Отпевание в церкви Илии Пророка (2-й Обыденский пер.) в понедельник, приблизительно в половине одиннадцатого.
Повторю в этот скорбный день лишь то, что уже писал о Валентине Евгеньевиче (к 80-летнему юбилею).
Самое главное, что мне хотелось бы сказать о В.Е. Хализеве: он свободный человек. Это качество личности Валентина Евгеньевича кого-то раздражает, зато других — притягивает. На моей памяти Валентин Евгеньевич не только никогда не гнался за какими-то сиюминутными «модными» научными веяниями, но как только они наступали (например, стремительное бахтинопочитание вместо прежнего бахтиноборчества), то В.Е. счел нужным публично дистанцироваться от неумеренного поклонения Бахтину. Я этим вовсе не утверждаю, что В.Е., мол, всегда «шел против течения». Нет. Однако даже недоброжелатели Валентина Евгеньевича вряд ли могут сказать, что хоть когда-нибудь он был с гонителями того или иного «неугодного» человека (в советскую эпоху одних, в постсоветскую — других). Всегда Валентин Евгеньевич был с гонимыми. И, как мог, за них заступался. Другое дело, что затем некоторые из этих «гонимых» как-то благополучнейшим образом об этом забывали и, преуспев административно, сами становились гонителями.

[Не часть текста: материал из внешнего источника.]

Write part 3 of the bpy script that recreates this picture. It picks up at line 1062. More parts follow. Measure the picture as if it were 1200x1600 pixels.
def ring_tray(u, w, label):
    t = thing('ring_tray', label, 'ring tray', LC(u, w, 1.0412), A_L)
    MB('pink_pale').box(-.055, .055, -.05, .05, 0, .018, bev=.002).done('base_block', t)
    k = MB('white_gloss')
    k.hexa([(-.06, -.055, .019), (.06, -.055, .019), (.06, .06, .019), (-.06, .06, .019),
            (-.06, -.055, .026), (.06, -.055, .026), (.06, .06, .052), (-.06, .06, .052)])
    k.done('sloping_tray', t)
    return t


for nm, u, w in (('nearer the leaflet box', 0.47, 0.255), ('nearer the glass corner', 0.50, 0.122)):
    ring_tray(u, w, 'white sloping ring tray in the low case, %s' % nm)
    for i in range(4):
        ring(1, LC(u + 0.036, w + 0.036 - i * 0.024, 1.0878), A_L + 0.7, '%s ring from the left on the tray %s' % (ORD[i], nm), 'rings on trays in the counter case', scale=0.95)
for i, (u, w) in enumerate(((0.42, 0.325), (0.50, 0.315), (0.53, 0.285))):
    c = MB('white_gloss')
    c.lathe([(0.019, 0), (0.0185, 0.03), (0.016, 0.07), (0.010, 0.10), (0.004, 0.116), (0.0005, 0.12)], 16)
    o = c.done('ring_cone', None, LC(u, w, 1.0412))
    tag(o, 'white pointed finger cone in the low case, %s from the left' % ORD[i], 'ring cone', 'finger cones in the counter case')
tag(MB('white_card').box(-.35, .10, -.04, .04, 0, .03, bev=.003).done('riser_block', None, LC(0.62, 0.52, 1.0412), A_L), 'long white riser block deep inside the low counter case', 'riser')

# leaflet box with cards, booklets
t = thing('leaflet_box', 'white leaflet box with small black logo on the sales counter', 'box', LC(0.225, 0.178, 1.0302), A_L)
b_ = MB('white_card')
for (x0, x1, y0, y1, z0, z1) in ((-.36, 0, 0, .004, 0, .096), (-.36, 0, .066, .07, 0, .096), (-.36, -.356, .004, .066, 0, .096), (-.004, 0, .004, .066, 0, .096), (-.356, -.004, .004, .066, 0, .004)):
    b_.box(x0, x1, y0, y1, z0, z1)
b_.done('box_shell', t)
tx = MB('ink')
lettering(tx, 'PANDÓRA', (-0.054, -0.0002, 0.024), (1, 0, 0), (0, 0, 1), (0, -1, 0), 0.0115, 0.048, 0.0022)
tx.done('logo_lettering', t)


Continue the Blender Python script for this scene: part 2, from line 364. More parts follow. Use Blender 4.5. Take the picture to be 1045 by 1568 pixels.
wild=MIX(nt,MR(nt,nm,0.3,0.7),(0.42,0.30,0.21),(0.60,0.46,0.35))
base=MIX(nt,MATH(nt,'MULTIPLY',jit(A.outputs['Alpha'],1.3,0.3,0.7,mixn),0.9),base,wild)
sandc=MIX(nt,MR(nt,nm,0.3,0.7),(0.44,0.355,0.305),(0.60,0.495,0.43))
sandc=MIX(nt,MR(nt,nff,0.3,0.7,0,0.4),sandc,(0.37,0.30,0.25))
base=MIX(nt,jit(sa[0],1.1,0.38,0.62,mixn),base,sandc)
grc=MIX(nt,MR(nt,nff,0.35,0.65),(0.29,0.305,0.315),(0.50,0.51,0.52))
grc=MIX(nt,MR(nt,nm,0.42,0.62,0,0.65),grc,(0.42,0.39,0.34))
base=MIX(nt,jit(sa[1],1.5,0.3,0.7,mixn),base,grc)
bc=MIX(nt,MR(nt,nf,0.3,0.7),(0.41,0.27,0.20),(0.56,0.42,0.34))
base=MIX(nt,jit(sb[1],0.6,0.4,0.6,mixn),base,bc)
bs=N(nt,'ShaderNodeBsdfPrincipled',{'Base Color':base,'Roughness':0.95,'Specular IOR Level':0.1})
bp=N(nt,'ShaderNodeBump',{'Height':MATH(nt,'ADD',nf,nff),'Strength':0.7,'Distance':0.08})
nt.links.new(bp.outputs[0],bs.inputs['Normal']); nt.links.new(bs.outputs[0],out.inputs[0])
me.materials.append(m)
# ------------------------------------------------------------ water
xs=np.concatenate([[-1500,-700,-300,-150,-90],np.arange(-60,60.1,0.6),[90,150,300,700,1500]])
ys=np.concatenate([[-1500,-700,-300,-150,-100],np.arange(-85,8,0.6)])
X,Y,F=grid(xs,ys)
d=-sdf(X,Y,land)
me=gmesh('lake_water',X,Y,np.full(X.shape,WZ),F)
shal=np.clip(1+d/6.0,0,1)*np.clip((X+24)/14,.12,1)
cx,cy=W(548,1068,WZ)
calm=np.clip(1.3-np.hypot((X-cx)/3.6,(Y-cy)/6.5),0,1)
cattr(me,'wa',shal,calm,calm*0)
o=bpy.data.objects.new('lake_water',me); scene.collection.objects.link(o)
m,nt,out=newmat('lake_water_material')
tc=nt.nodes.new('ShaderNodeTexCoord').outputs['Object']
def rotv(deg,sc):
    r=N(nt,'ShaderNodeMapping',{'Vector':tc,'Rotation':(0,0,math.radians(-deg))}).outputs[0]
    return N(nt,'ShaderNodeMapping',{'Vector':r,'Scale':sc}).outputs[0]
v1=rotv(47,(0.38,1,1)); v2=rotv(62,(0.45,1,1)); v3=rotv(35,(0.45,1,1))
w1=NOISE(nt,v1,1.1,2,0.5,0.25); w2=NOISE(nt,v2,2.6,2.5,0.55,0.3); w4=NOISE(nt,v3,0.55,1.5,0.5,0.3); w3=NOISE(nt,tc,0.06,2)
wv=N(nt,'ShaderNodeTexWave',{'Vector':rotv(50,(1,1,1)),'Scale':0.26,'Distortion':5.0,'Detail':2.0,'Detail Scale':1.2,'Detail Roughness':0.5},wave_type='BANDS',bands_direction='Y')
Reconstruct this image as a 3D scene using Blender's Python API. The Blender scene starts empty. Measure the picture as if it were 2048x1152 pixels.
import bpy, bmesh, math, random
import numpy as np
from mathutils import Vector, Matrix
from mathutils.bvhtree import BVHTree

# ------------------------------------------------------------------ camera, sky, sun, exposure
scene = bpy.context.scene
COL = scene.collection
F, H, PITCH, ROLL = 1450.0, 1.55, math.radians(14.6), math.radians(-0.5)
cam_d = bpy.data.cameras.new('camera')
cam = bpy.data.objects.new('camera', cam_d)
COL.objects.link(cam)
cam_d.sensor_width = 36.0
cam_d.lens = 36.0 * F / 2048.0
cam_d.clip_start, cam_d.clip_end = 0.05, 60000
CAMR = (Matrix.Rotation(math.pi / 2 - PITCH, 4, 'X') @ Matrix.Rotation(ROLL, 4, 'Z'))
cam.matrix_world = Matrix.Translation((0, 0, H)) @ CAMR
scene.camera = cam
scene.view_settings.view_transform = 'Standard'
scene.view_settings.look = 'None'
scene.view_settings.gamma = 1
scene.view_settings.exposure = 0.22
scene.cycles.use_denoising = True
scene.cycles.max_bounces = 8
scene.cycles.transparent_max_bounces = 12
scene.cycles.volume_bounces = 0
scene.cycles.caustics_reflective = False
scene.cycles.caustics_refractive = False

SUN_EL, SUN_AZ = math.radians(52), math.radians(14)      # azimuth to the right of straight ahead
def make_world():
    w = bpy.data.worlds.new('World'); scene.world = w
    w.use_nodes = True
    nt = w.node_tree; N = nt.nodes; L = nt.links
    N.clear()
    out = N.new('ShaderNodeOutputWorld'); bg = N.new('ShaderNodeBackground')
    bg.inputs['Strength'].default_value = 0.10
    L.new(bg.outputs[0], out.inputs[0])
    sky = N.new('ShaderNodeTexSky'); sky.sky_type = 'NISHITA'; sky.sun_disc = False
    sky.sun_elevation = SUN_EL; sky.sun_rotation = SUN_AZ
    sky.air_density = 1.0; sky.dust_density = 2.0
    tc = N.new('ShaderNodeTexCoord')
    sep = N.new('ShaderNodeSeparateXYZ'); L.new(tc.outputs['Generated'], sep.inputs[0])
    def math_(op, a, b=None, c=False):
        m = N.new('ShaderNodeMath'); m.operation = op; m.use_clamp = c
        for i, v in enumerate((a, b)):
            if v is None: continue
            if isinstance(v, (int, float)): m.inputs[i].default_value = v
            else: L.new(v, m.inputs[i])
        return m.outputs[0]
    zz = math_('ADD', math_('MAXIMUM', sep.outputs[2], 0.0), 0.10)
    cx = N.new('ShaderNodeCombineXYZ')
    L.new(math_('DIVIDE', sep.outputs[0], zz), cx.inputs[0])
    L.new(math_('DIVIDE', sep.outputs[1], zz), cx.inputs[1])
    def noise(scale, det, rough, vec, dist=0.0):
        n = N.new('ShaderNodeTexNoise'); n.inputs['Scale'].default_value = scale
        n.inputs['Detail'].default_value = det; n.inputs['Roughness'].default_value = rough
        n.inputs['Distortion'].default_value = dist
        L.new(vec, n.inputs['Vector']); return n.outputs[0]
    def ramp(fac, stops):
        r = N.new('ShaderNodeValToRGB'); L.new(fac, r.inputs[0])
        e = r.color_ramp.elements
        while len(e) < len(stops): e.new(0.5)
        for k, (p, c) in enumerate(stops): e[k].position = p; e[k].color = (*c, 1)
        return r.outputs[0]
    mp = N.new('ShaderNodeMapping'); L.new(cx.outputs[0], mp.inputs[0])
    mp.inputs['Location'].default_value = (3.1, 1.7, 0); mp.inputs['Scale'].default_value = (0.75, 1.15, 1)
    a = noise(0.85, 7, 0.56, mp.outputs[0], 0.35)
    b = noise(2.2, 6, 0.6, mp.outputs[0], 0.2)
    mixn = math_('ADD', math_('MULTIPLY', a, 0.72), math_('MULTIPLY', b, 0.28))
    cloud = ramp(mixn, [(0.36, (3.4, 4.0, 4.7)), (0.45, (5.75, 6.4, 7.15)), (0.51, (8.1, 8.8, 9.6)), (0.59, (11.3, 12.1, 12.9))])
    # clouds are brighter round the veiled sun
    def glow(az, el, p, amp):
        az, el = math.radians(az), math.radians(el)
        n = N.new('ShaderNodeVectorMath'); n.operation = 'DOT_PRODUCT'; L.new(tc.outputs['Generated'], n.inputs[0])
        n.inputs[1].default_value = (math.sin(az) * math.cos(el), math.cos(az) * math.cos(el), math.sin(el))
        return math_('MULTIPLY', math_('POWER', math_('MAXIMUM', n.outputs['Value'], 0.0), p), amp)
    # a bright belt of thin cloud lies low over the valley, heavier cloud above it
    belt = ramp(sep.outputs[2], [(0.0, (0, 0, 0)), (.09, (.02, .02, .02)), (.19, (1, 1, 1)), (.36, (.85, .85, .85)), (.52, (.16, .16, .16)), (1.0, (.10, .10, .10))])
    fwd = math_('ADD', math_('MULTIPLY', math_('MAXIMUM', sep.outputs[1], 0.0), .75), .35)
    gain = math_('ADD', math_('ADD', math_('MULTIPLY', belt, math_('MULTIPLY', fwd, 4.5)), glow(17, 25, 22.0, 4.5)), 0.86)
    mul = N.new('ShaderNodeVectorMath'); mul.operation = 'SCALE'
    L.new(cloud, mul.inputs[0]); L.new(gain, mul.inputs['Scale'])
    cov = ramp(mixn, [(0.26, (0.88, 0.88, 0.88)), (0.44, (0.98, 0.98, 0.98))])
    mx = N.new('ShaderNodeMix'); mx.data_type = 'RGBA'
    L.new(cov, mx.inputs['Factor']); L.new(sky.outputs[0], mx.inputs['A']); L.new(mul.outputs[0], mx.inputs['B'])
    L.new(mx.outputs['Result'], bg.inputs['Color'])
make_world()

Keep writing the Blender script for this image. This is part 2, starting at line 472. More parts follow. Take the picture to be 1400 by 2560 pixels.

Именно в силу собственной внутренней свободы Валентин Евгеньевич никогда не имел потребности неумеренно выпячивать свое научное «я», стараясь, так сказать, остаться в тени. Однако другим исследователям, будь он с ними и не согласен, он всегда охотно «предоставлял слово». Согласитесь, это всегда редкое качество, а в наши дни — особенно редкое. В итоге, его учебник «Теория литературы» признан в России лучшим. Недаром он выдержал за короткое время несколько изданий.
Я горжусь тем, что мою кандидатскую диссертацию на кафедре теории литературы МГУ в свое время читал и рекомендовал к защите именно Валентин Евгеньевич. Он же благожелательно откликнулся затем и на докторскую диссертацию, а потом его отзыв по многом «спас» одну из моих учениц-докторанток. Отозвался, не разделяя, как я могу судить, некоторых ее научных положений, но будучи возмущен открытой травлей человека, представившего смелую и интересную научную концепцию.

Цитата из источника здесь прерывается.